Leaders are not natural waiters. They prefer to act, to push, to make something happen now. But there are seasons when the faithful thing is to wait for the LORD — when the door is not open, the answer has not come, the deliverance is delayed, and the only move is to hold on with courage until God acts. This kind of waiting is not weakness or resignation; it takes more strength than frantic activity. David had to preach courage to his own heart to do it.


The LORD is good to those who wait for him... It is good that a man should hope and quietly wait.

Jeremiah, in Lamentations — Lamentations 3:25-26 (WEB)
The Principle

Waiting on God is active, expectant endurance, not passive idleness — and it takes more strength than frantic activity. Some seasons call a leader to wait, not force.


Psalm 27:14

Wait for the LORD. Be strong, and let your heart take courage. Yes, wait for the LORD.
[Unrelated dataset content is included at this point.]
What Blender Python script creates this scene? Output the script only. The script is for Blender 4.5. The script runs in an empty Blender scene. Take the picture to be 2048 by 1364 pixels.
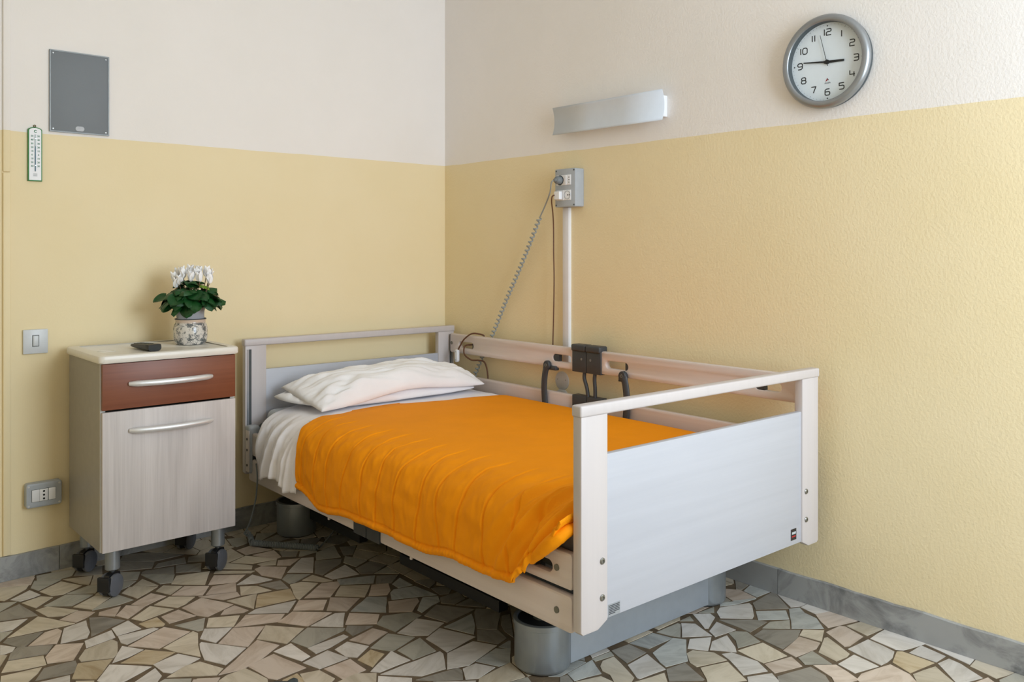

David preached courage to his own heart in order to wait. A leader formed here can hold on for God to act rather than forcing every outcome. The inner work is the strength to wait when action is not yet the answer.

Discern the seasons that call for waiting on God rather than forcing a result. Wait with strength and courage, not resignation. Lead your team to hold on expectantly when the deliverance is delayed.

Action-biased leaders force outcomes when the faithful move is to wait, mistaking activity for faithfulness. The blind spot is treating waiting as weakness rather than strength.

This Week's Practice

Identify one situation you are tempted to force. This week, wait on God there with deliberate strength and courage instead.

Leaders are not natural waiters — they prefer to act, push, make something happen now. But some seasons call for waiting on God with courage, which takes more strength than frantic activity.

In what situation is God calling you to wait for him, when everything in you wants to force the outcome now?